Die Stellung Lukaschenkos werde jedoch nach und nach schwächer. Russland, die wichtigste internationale Stütze, sei seit dem Amtsantritt Wladimir Putins nicht länger bereit, durch die russisch-weißrussische Zollunion und unbezahlte Öl- und Gaslieferungen Lukaschenkos Regime mitzufinanzieren, mutmaßt Lebedko. Zudem verschlechtere sich die ökonomische Lage zusehends.

Für die Mitte 2001 anstehenden Präsidentschaftswahlen rechnet sich Lebedko daher gute Chancen aus. Lukaschenko falle bei Umfragen in der Wählergunst zurück - von 30 Prozent im April 1999 auf 15 Prozent in diesem Frühjahr. Zugleich wolle in der Hauptstadt ein Drittel der Wähler für einen Kandidaten der Opposition stimmen. In der Provinz gebe das zwar nur ein Sechstel offen zu, doch die Zahl heimlicher Sympathisanten liege viel höher, behauptet Lebedko. Deswegen müsse die Opposition unbedingt geschlossen auftreten und einen einzigen Herausforderer präsentieren. Beim aktuellen Kräfteverhältnis innerhalb der Opposition kann das nur er selbst sein.

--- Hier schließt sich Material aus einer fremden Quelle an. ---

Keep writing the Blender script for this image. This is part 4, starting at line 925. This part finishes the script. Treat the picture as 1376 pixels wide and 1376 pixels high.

Der 39-jährige Jurist, der vor drei Monaten den farblosen Ex-Nationalbankchef Stanislaw Bogdankjewitsch an der OGP-Spitze ablöste, wirkt als einziger weißrussischer Politiker so vital und energisch wie der 44-jährige Lukaschenko. Um den ehemaligen Kolchosen-Direktor von der Macht zu vertreiben, hat sich Lebedko eine raffinierte Kombination ausgedacht: Eine Wahl aussetzen, um die nächste zu gewinnen.